Mt Athos is a mountain range at the south end of a peninsula projecting into the northern Aegean. It is in some ways the most remote part of mainland Greece, as far away as possible from interaction with other humans. For over a thousand years the monks and hermits from the Orthodox world have maintained a rigorous way of life, and their commitment to it has helped to preserve their semi-independent state, first recognized by international treaty in 1878. No females, not even domesticated animals or chickens, were allowed. ‘Eggs have to be imported from Salonika and milk is condensed. This prohibition accounts for the wonderful vegetation and covers all the slopes of the mountain. All the East has been denuded by the ubiquitous and rapacious goat, but here all shrubs and trees are safe from the depredations of everything except man.’ (Wednesday, 18 July 1923) 

After leaving Lemnos, the Italian students then sailed to Agion Oros, the Holy Mountain to Orthodox Greeks. The men first landed near the southern tip of the peninsula at the small harbour for the Great Lavra monastery, the oldest and largest of the twenty monasteries on Mt Athos. Its rectangular compound was surrounded by fortified walls on a natural terrace some 500 feet above the sea for protection against pirate raids. Everyone including visitors had to be inside the walls before the gates were closed at 12 o’clock Byzantine time, i.e., at nightfall. Centuries ago the monks had lived a religiously regulated cenobitic way of life, with all property held in common and meals eaten together in silence to the reading of the scriptures, but now the old refectories were mostly abandoned. The Great Lavra, like most of the other monasteries, was now adhering to the more self-regulating idiorhythmic lifestyle: each monk could keep his own private funds and eat by himself or in small groups. Such freedom from regulations in the past had encouraged the development of free-thinking creativity, such as the use of cursive writing. 

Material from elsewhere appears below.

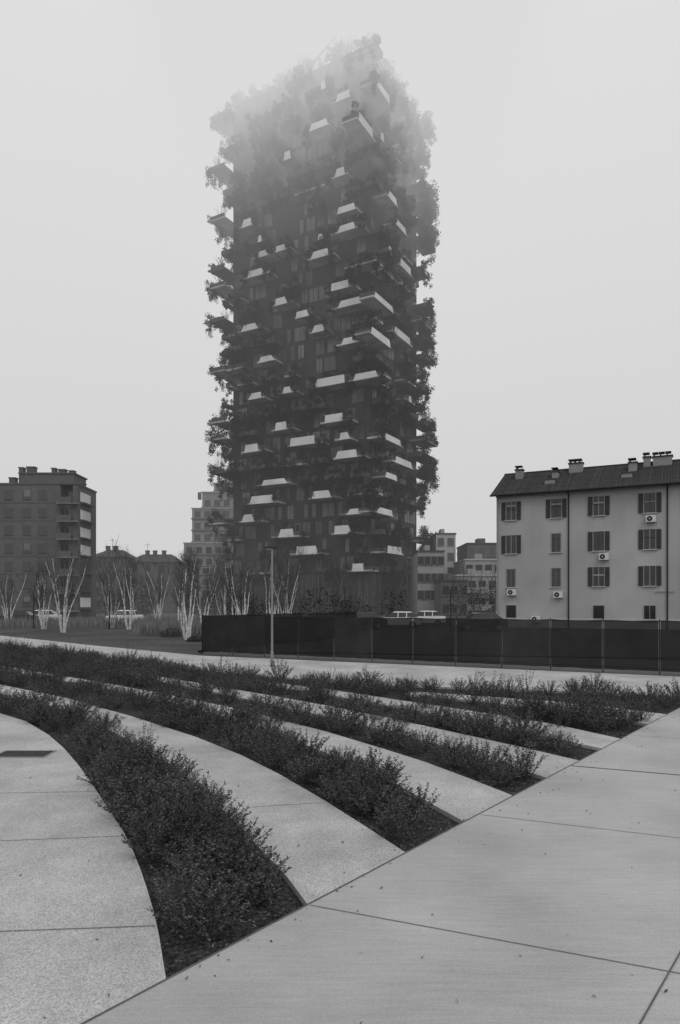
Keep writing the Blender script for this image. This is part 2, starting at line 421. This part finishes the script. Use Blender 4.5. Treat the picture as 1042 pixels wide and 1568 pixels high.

“We passed all Sunday [13 May] on board the boat and it was only at about 5 that we got to the convent of Lavra which is the most ancient of the monasteries. Mt Athos is one of the most beautiful places I have seen anywhere. The general character of the coast reminds one of Portofino-Rapallo, wonderful flowers and thick woods and shrubs while above this vegetation towers the solitary snow-covered peak of the mountain. Then the monasteries are perfectly wonderful & unlike anything I have ever seen before. They are regular villages and, usually square, enclose the church in the centre. They are very fine & impressive & contain wonderful Byzantine reliquaries & MSS [manuscripts]. The monks at Lavra were very hospitable …. We fed excellently; no meat [because no domesticated animals were allowed even for breeding] but 2 kinds of fish which were delicious & macaroni or rice. Next day Monday [14] to the Mon[asteries] of Karakalu & Iviron both very interesting & slept at the latter.” (Friday, 18 May 1923) 

The theocratic republic on Mt Athos evolved democratically through the centuries. Each of the twenty monasteries would send a representative every year to live in the capital of Karyes, where they could meet sitting on divans around a large room. From this assembly an elected group of four served as the executive with a protepistates (‘First Overseer’) chosen for life. Each of the four carried a quarter of the great seal which had to be temporarily re-assembled in order to seal documents; in other words, as Gilbert noted in a later lecture, their decisions had to be unanimous: ‘it may therefore be surmised that the gentle art of obstructionism is known and practiced on the Holy mountain.’ (Bagnani ‘Mt Athos’) 

“On Tuesday [15] we went to the village Karyes which is the capital of the local republic. It is very picturesque & curious since of course there are no women in the place & most of the shops are kept by monks.” (Friday. 18 May 1923) “It is amusing to watch the bearded and long-haired priests baking bread, or a venerable black-robed father sitting on the pavement mending shoes with his head surmounted by the characteristic top hat. The Church at Karyes of the Protatou is a very old Church and forms as it were the Cathedral of the community, where great communal services take place. In it is preserved a very ancient icon of the Virgin,” (Bagnani ‘Mt Athos’) the Axion esti, a miracle-working icon of the 10th century.

“From there we walked to Vatopedi [Monastery] which contains the finest treasures & books & then crossed the hill over to Daphni where we just managed to catch the boat for Salonika. Of course we were far too short a time on the mount but I intend someday to pass a summer there as it would be a perfectly ideal resort & the monasteries seem pretty clean.” (Friday, 18 May 1023) The scenery, the Byzantine art and architecture, and the survival of the medieval way of life all appealed to Gilbert’s sensibilities but, unfortunately, the opportunity for Gilbert to return to this living Byzantium never arose again.